National Underground Railroad Freedom Center. Photo by John Alexander Reese

Dear Editor:

Today, we continue to dream.

Today, we celebrate the monumental 1963 demonstration of shared humanity in pursuit of the coveted liberty and justice for all promised by our Constitution. A promise denied to people of color in this country for centuries.

Sixty years ago, Dr. King stood on the steps of the Lincoln Memorial, in the shadow of the Great Emancipator, delivering a speech to a quarter-million dreamers of all races, ethnicities, genders and faiths who, too, believed in the promise of liberty and justice for all. Three generations later, we remember his dream, but we must once again be called to action.

In front of the masses who had gathered in the sweltering August heat for the March on Washington for Jobs and Freedom, Dr. King declared, “1963 is not an end, but a beginning.”

“Now is the time to lift our nation from the quick sands of racial injustice to the solid rock of brotherhood. Now is the time to make justice a reality for all of God’s children.”

And while Jim Crow no longer rules the South and segregation is no longer the law of the land, too many remain shackled by oppression. LGBTQ+, Jewish, Latinx, AAPI, immigrant and yes, still Black communities remain the intentional targets of violence, legislation and systems that seek to oppress them. They continue to be disenfranchised and strategically blocked from our democracy’s most fundamental tenet – the right to vote.

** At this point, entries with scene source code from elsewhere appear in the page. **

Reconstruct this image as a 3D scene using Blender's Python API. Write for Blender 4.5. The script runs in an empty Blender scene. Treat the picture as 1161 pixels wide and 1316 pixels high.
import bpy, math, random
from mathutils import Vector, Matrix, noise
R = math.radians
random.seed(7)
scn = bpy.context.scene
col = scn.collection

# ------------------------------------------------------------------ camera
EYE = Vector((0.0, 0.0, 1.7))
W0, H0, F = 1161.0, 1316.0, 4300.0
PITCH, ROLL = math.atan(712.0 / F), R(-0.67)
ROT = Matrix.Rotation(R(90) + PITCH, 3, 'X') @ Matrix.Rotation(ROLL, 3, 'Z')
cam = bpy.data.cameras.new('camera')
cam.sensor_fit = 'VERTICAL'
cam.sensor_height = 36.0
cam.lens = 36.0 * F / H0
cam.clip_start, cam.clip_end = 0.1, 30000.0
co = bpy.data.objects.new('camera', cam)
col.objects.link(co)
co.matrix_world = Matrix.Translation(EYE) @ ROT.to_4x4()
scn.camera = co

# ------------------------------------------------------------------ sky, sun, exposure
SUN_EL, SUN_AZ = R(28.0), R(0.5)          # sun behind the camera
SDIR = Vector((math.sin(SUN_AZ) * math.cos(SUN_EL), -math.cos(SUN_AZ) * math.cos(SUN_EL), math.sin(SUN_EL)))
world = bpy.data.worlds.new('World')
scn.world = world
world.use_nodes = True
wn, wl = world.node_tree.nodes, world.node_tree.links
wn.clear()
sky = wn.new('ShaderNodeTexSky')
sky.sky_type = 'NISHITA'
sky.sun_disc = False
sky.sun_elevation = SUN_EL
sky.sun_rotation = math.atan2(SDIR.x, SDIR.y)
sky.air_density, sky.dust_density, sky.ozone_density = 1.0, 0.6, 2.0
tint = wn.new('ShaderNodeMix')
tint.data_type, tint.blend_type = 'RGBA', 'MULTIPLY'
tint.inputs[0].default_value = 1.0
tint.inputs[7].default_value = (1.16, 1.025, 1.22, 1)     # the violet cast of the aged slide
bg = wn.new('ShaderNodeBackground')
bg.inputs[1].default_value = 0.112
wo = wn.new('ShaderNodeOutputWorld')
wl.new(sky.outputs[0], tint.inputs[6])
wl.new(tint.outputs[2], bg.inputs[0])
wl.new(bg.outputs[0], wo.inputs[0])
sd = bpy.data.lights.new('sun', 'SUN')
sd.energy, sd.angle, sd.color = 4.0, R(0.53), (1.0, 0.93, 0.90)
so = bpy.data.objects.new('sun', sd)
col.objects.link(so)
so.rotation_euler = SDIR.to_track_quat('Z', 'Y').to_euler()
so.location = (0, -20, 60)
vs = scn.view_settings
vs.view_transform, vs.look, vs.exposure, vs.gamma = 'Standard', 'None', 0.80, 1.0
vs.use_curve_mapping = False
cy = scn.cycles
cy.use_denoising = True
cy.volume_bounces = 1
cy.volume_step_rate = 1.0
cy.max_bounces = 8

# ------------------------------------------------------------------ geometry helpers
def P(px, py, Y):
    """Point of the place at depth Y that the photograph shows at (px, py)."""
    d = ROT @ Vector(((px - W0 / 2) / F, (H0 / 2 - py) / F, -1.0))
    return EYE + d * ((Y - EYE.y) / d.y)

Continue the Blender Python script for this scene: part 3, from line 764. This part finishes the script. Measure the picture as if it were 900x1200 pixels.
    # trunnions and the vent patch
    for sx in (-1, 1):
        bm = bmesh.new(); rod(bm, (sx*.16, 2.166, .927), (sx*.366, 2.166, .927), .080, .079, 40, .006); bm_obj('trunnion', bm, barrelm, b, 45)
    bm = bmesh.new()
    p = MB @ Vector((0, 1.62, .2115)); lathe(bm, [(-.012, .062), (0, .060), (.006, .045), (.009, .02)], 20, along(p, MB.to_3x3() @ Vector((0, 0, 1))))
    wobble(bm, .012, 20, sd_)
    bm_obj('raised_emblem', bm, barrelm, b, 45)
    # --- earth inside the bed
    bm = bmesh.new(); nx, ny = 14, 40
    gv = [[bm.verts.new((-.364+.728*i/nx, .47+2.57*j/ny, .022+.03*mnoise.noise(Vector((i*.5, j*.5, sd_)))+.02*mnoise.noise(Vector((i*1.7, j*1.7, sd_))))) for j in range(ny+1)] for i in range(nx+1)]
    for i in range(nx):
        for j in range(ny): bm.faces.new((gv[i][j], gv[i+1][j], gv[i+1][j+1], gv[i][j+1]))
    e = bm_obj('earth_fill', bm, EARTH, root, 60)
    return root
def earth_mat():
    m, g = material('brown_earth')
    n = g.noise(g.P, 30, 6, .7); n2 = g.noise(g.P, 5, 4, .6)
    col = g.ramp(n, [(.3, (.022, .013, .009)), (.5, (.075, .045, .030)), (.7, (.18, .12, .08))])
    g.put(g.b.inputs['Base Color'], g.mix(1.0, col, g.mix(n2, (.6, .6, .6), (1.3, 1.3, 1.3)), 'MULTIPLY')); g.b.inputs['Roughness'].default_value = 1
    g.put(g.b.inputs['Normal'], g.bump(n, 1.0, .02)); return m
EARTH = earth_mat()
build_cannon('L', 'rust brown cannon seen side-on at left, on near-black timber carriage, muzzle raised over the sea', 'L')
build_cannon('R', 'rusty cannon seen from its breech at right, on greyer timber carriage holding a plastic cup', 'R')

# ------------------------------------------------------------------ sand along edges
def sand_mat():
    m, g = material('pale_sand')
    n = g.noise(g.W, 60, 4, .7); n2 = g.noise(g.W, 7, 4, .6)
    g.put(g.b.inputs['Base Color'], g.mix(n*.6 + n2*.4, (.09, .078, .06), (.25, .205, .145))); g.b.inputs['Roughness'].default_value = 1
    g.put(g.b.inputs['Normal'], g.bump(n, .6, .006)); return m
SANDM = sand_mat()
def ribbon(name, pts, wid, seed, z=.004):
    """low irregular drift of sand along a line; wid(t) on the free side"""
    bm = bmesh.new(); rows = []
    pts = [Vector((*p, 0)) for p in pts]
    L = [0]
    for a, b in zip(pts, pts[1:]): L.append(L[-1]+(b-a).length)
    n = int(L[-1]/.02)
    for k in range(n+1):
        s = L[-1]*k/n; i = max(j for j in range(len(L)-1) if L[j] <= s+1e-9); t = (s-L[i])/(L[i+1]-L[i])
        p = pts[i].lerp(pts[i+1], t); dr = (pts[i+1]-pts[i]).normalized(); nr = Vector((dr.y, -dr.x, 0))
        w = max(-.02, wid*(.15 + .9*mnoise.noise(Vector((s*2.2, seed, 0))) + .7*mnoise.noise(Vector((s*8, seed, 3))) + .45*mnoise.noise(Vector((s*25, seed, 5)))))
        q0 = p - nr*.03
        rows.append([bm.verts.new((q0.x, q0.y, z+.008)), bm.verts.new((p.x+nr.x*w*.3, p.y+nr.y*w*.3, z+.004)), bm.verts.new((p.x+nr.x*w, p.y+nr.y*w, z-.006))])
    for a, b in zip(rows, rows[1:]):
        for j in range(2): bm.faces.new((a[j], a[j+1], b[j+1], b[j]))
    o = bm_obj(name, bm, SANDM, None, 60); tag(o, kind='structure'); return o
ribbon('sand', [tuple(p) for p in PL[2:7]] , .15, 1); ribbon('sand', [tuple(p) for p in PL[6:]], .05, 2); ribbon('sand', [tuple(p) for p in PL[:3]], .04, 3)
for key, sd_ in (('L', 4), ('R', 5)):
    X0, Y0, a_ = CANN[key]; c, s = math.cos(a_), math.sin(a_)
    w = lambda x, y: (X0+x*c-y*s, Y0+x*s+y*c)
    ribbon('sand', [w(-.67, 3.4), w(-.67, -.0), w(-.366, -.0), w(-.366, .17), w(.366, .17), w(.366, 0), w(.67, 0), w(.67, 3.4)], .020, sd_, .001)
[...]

While Dr. King’s speech became the most memorable of that day, an excerpt from Cincinnati’s Reverend Fred L. Shuttlesworth’s impromptu speech right before Dr. King holds lasting power: “…We realize that if freedom belongs to anybody, it belongs to everybody, and until everybody has freedom, nobody is really free.”

As the giants of that era shake the manacles of mortal life and pass into immortality, we must not merely be the dreamers, but mightily be the leaders who will realize Dr. King’s dream, the American Dream, for all.

1963 was not an end, but the beginning. It is apparent that 2023 is not yet an end, but it must be a continuation of that march ahead.

This was, and continues to be, Dr. King’s hope. This is our generation’s call to action.

“With this faith we will be able to transform the jangling discords of our nation into a beautiful symphony of brotherhood.”

With resolve,

Woodrow Keown, Jr.

President & COO

National Underground Railroad Freedom Center

Editor’s Note: The views expressed in this commentary piece do not necessarily the express the opinions of The Cincinnati Herald.